(Short problem) Starting at the first line of the data below, write out each line exactly until you reach the line containing "R_ = math.radians", and include that line too.

==============================

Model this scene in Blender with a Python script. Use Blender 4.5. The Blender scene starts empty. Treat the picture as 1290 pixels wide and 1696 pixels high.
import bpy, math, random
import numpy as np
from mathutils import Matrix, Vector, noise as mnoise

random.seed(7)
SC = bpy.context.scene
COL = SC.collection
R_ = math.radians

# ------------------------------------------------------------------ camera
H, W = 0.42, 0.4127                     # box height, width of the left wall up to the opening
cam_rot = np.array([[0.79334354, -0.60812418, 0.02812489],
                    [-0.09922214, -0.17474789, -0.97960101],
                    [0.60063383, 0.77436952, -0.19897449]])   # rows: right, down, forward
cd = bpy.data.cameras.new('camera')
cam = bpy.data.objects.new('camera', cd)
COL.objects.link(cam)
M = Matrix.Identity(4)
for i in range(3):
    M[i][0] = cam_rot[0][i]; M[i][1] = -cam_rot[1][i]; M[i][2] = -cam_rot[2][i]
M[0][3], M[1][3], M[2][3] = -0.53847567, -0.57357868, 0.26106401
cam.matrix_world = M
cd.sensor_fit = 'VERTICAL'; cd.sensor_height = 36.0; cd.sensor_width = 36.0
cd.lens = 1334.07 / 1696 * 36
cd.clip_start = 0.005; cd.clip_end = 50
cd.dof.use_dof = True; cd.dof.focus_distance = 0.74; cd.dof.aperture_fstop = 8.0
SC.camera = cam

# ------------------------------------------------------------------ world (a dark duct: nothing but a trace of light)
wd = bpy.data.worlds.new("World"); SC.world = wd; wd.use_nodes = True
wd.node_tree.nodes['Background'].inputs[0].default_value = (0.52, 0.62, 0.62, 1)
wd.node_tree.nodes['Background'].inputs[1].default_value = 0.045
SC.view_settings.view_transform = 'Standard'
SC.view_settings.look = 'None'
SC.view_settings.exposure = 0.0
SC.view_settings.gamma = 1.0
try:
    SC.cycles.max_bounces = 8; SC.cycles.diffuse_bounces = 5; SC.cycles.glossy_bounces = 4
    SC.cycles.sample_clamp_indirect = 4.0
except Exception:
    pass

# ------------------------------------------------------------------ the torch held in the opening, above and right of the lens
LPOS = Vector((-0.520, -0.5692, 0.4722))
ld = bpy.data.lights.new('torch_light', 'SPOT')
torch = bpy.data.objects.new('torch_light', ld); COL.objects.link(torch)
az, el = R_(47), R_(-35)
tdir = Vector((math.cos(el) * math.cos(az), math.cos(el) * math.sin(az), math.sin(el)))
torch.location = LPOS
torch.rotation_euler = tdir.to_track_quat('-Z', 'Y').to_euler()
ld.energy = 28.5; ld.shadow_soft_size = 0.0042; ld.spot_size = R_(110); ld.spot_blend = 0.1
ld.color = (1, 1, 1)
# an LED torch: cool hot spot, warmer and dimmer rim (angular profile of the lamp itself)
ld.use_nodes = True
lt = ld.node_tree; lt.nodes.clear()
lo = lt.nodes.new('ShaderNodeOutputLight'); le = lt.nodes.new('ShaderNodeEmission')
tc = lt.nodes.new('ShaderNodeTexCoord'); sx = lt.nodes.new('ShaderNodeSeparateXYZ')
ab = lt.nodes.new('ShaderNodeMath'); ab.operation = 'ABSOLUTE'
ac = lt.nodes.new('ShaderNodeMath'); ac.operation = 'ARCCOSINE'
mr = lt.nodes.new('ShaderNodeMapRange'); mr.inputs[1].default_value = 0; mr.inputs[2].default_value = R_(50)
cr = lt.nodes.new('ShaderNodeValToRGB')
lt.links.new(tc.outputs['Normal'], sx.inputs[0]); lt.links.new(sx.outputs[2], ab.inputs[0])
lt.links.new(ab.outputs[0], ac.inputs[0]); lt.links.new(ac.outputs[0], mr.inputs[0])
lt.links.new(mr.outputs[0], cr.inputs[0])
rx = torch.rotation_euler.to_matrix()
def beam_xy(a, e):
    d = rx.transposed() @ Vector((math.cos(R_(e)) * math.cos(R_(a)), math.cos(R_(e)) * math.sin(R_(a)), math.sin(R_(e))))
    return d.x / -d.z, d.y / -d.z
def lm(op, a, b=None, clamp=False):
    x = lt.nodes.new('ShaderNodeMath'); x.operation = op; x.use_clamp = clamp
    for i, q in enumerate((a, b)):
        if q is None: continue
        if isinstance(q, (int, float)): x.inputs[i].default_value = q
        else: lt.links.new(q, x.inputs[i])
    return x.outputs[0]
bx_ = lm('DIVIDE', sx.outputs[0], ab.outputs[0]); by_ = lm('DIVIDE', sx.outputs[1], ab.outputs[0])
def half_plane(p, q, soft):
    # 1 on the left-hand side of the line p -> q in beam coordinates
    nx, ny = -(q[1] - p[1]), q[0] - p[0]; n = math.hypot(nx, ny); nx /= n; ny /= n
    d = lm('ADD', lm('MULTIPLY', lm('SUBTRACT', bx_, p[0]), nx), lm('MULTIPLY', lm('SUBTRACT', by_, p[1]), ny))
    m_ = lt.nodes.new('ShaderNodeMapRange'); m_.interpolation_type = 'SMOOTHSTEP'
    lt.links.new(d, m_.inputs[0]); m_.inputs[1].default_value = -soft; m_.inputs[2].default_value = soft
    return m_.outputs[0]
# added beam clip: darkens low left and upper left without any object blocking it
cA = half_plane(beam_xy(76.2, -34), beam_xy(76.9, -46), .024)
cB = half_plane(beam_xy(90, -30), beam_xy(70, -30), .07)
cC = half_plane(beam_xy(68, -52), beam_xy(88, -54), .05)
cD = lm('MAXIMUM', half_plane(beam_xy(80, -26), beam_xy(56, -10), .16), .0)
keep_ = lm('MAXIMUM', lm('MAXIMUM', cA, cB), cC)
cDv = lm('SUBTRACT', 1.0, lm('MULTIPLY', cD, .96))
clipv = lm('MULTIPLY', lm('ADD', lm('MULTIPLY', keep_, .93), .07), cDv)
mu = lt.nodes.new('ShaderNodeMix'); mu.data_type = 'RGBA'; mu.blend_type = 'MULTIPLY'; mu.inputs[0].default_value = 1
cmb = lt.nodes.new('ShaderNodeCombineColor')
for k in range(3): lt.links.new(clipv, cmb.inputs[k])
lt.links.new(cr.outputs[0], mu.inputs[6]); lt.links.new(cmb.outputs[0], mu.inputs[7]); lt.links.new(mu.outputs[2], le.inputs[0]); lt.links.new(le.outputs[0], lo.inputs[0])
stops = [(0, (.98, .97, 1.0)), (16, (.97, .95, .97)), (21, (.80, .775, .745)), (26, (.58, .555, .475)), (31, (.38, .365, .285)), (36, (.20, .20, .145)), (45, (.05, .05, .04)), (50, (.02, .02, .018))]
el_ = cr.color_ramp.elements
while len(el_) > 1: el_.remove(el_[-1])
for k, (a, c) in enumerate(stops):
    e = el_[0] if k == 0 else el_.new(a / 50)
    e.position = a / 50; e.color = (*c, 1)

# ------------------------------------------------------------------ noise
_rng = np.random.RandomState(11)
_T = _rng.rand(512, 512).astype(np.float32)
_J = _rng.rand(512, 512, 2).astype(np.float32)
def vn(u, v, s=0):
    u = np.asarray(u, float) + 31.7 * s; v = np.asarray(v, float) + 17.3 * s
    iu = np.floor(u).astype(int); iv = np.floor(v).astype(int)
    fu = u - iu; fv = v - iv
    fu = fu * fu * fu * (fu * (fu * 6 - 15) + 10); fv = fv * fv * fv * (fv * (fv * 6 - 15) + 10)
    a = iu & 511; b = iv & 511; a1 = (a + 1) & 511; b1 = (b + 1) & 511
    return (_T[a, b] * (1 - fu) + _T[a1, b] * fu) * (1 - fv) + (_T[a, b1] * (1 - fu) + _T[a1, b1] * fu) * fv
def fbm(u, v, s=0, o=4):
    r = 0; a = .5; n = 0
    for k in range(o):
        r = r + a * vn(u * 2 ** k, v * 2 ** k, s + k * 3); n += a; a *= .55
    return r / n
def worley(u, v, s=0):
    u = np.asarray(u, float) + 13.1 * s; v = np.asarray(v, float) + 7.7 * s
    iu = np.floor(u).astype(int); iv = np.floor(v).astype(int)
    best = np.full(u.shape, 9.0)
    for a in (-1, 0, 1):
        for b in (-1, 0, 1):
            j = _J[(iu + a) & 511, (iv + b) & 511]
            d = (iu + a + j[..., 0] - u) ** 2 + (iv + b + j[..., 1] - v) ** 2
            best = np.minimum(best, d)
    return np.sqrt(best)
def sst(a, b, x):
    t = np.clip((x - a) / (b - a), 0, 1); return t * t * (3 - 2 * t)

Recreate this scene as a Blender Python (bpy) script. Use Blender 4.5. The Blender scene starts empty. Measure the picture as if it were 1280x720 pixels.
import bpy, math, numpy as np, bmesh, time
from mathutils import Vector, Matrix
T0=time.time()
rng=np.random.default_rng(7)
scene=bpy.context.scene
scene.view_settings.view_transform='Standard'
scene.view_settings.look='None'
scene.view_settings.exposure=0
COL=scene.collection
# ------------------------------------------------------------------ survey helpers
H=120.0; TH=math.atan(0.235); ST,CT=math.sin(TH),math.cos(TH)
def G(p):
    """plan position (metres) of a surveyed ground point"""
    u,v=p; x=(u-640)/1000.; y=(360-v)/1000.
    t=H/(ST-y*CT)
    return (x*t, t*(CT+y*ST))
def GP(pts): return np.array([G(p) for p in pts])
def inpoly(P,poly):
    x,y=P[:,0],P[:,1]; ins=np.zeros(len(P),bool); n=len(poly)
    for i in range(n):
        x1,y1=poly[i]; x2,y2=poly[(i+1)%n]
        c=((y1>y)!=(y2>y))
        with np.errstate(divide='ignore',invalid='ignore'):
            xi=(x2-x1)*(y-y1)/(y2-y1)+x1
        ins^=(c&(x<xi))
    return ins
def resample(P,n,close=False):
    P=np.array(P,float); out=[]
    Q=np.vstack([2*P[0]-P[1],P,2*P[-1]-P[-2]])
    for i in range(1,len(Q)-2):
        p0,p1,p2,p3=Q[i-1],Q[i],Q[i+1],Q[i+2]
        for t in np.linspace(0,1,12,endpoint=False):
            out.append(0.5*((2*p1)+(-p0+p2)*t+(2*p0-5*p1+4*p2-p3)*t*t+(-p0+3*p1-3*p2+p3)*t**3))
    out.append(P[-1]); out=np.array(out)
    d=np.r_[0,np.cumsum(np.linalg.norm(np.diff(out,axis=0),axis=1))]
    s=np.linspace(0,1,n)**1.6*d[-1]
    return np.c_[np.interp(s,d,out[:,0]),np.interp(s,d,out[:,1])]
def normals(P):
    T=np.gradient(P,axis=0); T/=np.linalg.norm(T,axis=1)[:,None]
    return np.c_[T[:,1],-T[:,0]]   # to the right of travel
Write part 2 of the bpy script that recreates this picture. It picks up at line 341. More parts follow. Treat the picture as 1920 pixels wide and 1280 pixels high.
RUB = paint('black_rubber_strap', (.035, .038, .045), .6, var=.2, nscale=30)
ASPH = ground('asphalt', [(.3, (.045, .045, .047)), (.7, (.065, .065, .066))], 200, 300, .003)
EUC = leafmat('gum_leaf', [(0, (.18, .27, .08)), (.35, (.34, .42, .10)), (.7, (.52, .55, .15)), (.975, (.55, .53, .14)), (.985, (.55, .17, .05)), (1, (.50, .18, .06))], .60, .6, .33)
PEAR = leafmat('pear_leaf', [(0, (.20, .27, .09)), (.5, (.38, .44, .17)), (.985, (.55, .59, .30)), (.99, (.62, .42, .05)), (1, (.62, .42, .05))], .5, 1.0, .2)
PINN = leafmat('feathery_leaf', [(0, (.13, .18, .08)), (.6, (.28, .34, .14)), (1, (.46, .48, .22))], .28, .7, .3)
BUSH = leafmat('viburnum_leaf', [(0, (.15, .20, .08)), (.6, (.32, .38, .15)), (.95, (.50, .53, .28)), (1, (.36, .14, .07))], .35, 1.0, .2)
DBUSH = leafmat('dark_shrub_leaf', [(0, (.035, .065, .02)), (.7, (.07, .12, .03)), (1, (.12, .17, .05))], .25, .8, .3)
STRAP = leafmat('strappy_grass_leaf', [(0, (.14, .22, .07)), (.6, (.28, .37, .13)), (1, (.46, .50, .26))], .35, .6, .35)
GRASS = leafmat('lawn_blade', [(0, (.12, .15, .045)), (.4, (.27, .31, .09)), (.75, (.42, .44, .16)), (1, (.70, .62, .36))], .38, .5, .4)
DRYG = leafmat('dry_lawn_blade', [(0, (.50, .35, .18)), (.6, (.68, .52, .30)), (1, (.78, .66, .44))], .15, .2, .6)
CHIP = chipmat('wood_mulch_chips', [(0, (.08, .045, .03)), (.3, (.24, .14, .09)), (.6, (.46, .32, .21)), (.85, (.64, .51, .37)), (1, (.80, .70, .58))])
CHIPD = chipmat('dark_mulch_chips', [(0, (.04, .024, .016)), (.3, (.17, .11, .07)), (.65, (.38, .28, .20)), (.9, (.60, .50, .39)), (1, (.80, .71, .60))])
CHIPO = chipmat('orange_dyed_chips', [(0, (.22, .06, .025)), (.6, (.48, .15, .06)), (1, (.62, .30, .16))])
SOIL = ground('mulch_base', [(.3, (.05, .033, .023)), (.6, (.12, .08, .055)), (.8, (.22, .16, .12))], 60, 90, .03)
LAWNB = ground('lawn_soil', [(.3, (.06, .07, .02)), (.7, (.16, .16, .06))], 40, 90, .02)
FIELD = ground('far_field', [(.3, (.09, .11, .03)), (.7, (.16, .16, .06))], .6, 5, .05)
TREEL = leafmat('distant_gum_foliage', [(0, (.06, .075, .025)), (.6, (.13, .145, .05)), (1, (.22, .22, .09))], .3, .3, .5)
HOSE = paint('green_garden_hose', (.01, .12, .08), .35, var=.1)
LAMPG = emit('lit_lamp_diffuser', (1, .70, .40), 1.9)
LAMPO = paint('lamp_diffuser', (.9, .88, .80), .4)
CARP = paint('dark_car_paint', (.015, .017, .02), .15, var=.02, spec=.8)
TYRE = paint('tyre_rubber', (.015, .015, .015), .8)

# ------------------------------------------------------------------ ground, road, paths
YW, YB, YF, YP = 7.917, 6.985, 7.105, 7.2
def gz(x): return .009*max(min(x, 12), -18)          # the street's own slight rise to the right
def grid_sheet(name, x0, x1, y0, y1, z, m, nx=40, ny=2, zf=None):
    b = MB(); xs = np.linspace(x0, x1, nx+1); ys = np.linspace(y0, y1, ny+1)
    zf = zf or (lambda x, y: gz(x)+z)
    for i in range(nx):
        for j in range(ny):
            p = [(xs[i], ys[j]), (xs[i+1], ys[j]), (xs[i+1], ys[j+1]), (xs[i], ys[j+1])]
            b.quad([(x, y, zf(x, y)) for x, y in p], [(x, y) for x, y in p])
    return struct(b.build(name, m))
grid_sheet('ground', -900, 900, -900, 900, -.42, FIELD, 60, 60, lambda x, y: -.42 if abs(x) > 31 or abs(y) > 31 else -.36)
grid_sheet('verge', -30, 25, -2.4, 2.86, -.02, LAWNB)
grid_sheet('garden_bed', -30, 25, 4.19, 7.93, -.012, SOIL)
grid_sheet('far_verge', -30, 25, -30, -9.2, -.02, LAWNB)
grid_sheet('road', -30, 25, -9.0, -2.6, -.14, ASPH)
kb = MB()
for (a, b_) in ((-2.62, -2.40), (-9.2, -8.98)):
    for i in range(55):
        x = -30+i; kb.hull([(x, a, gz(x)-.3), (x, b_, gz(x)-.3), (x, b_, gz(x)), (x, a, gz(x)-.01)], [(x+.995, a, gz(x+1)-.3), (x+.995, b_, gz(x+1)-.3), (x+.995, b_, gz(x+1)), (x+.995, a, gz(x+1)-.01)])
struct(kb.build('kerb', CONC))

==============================

(Reply to the task)
Model this scene in Blender with a Python script. Use Blender 4.5. The Blender scene starts empty. Treat the picture as 1290 pixels wide and 1696 pixels high.
import bpy, math, random
import numpy as np
from mathutils import Matrix, Vector, noise as mnoise

random.seed(7)
SC = bpy.context.scene
COL = SC.collection
R_ = math.radians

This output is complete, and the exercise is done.